Job: Quote only the lines from the top of the listing below down to and including the line with "crack([(545, 990), (547, 1012)], 0.0004);".

----

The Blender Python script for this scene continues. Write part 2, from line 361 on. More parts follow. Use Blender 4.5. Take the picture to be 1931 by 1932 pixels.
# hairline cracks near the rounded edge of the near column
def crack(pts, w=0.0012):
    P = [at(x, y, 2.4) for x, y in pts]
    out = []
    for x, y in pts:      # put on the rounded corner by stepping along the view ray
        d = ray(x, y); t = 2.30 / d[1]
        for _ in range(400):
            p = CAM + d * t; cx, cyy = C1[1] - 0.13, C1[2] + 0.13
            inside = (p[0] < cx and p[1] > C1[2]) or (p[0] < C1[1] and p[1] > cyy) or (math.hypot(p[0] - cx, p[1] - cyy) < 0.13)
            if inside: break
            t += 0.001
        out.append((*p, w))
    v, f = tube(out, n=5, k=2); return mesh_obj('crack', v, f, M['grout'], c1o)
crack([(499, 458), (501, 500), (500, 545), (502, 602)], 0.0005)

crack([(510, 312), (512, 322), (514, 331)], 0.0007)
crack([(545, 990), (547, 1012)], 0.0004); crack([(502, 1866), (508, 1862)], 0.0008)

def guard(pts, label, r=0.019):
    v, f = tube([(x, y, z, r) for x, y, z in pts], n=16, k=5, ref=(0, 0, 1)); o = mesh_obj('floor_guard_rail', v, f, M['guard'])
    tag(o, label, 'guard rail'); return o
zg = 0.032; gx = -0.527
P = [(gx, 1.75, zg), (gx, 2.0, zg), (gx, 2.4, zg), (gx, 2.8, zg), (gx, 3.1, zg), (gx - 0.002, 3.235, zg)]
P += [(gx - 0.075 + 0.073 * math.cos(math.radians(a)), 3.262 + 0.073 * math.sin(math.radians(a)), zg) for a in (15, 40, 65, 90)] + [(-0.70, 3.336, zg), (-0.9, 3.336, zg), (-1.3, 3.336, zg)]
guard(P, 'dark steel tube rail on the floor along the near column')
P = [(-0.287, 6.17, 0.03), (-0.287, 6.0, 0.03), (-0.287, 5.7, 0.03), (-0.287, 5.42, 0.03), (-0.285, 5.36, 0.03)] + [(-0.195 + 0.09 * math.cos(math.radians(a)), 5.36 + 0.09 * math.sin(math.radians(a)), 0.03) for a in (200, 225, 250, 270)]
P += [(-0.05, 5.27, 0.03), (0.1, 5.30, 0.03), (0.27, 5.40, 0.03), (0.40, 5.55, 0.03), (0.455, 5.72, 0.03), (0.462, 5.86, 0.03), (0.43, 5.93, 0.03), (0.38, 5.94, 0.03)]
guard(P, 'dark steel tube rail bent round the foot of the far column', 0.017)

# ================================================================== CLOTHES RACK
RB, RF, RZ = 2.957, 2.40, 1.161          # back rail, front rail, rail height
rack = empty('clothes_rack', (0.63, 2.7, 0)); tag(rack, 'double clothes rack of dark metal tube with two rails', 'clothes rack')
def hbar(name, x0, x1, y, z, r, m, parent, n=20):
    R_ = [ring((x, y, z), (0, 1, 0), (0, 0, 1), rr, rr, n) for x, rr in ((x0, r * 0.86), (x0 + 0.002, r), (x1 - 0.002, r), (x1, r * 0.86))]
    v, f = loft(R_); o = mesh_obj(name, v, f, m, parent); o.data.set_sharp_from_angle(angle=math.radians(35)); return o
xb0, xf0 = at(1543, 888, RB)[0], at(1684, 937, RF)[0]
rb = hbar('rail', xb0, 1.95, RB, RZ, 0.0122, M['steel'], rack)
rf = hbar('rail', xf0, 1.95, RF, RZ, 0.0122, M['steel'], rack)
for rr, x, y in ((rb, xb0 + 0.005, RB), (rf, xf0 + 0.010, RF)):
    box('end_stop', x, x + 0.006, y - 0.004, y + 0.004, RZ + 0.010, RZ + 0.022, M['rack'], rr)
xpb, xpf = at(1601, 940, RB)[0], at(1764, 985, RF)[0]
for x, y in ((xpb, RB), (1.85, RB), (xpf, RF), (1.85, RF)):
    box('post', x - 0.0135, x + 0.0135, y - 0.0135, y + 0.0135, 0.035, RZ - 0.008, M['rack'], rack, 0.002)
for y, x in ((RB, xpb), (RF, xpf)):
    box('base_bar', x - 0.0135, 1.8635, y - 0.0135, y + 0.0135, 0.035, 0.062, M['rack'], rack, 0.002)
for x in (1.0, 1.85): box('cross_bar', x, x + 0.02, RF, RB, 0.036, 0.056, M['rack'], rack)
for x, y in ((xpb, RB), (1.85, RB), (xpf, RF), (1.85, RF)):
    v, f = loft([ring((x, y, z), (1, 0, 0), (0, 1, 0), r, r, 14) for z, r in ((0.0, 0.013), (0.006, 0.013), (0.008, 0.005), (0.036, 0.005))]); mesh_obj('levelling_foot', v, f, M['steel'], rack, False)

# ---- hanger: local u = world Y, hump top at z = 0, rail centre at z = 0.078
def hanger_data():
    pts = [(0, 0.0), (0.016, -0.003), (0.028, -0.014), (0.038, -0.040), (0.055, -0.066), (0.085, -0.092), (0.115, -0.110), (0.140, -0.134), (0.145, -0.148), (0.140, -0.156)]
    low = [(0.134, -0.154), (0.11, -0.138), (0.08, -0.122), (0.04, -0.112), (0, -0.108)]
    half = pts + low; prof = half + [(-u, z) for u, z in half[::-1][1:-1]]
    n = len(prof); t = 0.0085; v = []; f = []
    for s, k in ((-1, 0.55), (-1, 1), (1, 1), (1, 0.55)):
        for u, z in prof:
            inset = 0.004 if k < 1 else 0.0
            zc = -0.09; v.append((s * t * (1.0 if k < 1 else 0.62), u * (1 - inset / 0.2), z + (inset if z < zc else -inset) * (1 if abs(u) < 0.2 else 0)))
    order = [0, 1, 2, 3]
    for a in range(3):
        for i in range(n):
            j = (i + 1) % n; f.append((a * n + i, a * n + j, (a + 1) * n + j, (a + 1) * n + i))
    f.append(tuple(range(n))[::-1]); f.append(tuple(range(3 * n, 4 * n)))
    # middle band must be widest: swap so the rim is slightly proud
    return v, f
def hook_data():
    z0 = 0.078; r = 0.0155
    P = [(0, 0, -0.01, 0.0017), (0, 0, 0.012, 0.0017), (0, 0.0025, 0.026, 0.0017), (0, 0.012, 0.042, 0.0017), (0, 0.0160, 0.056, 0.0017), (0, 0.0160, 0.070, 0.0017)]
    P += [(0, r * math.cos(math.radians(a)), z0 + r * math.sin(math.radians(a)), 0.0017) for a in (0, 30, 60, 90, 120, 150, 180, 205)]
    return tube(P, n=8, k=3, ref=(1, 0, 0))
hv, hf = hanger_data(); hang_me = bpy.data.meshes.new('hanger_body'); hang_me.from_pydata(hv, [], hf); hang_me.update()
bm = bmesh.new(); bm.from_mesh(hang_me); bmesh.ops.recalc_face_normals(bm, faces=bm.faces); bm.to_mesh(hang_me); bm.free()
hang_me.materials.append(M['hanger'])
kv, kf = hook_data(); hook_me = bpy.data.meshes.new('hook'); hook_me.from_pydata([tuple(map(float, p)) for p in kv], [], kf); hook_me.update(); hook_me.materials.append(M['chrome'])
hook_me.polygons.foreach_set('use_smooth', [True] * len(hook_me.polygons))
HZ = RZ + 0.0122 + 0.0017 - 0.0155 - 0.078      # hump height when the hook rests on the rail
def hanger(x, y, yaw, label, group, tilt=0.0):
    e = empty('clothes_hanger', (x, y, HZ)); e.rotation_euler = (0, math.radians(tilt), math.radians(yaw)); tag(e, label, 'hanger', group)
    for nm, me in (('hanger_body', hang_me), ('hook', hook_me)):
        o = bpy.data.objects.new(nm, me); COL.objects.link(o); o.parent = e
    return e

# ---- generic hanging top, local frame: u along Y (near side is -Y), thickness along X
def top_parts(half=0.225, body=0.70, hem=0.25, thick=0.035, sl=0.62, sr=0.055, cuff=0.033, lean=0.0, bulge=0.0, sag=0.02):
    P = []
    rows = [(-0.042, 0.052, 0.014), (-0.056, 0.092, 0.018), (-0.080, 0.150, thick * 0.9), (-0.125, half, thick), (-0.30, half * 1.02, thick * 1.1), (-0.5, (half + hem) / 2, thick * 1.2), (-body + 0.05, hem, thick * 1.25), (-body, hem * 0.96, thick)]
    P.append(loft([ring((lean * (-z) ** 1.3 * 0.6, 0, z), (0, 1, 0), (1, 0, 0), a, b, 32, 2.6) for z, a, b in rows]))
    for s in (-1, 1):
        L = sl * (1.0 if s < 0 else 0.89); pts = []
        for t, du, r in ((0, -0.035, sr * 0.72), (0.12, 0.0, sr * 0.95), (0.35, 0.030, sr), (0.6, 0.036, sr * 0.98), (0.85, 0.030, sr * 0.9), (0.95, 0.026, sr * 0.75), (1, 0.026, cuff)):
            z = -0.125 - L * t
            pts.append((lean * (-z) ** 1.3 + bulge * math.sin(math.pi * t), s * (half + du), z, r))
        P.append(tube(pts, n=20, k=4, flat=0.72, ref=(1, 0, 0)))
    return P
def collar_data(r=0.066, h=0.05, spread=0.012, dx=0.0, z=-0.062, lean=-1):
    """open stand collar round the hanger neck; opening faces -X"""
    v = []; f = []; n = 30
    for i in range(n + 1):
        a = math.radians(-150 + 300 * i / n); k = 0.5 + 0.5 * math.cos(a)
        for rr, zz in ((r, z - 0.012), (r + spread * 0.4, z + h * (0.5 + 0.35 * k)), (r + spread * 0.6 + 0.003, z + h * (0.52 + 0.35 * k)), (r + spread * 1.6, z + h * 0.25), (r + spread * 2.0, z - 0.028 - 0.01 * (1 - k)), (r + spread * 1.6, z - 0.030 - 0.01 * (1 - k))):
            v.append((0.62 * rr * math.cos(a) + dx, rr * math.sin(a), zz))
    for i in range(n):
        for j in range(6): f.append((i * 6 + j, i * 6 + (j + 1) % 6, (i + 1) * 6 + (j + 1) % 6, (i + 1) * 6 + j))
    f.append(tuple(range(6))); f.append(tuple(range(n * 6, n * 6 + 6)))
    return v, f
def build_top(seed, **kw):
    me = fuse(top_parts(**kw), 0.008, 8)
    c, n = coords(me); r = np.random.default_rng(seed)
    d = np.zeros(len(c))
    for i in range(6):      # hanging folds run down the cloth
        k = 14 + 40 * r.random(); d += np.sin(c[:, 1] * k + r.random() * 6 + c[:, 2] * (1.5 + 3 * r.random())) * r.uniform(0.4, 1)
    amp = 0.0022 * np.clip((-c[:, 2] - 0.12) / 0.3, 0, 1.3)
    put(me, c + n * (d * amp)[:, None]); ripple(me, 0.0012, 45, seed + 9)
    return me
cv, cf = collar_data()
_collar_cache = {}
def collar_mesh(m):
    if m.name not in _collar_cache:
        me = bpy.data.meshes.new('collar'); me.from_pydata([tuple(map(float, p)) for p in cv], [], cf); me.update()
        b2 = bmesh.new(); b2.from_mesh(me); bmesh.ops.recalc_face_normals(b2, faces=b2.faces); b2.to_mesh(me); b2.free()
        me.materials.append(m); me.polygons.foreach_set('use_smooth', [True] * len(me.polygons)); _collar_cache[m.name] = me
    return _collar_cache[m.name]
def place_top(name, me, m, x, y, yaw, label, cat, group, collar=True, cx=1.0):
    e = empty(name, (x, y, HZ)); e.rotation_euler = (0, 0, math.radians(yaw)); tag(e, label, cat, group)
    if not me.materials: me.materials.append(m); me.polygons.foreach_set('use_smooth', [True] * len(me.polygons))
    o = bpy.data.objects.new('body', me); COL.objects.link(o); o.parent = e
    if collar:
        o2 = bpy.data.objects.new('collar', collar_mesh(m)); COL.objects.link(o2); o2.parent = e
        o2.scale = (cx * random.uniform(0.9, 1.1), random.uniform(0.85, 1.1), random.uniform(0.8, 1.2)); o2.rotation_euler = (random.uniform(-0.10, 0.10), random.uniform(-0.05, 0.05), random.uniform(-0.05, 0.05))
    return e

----

Completed task:
The Blender Python script for this scene continues. Write part 2, from line 361 on. More parts follow. Use Blender 4.5. Take the picture to be 1931 by 1932 pixels.
# hairline cracks near the rounded edge of the near column
def crack(pts, w=0.0012):
    P = [at(x, y, 2.4) for x, y in pts]
    out = []
    for x, y in pts:      # put on the rounded corner by stepping along the view ray
        d = ray(x, y); t = 2.30 / d[1]
        for _ in range(400):
            p = CAM + d * t; cx, cyy = C1[1] - 0.13, C1[2] + 0.13
            inside = (p[0] < cx and p[1] > C1[2]) or (p[0] < C1[1] and p[1] > cyy) or (math.hypot(p[0] - cx, p[1] - cyy) < 0.13)
            if inside: break
            t += 0.001
        out.append((*p, w))
    v, f = tube(out, n=5, k=2); return mesh_obj('crack', v, f, M['grout'], c1o)
crack([(499, 458), (501, 500), (500, 545), (502, 602)], 0.0005)

crack([(510, 312), (512, 322), (514, 331)], 0.0007)
crack([(545, 990), (547, 1012)], 0.0004); crack([(502, 1866), (508, 1862)], 0.0008)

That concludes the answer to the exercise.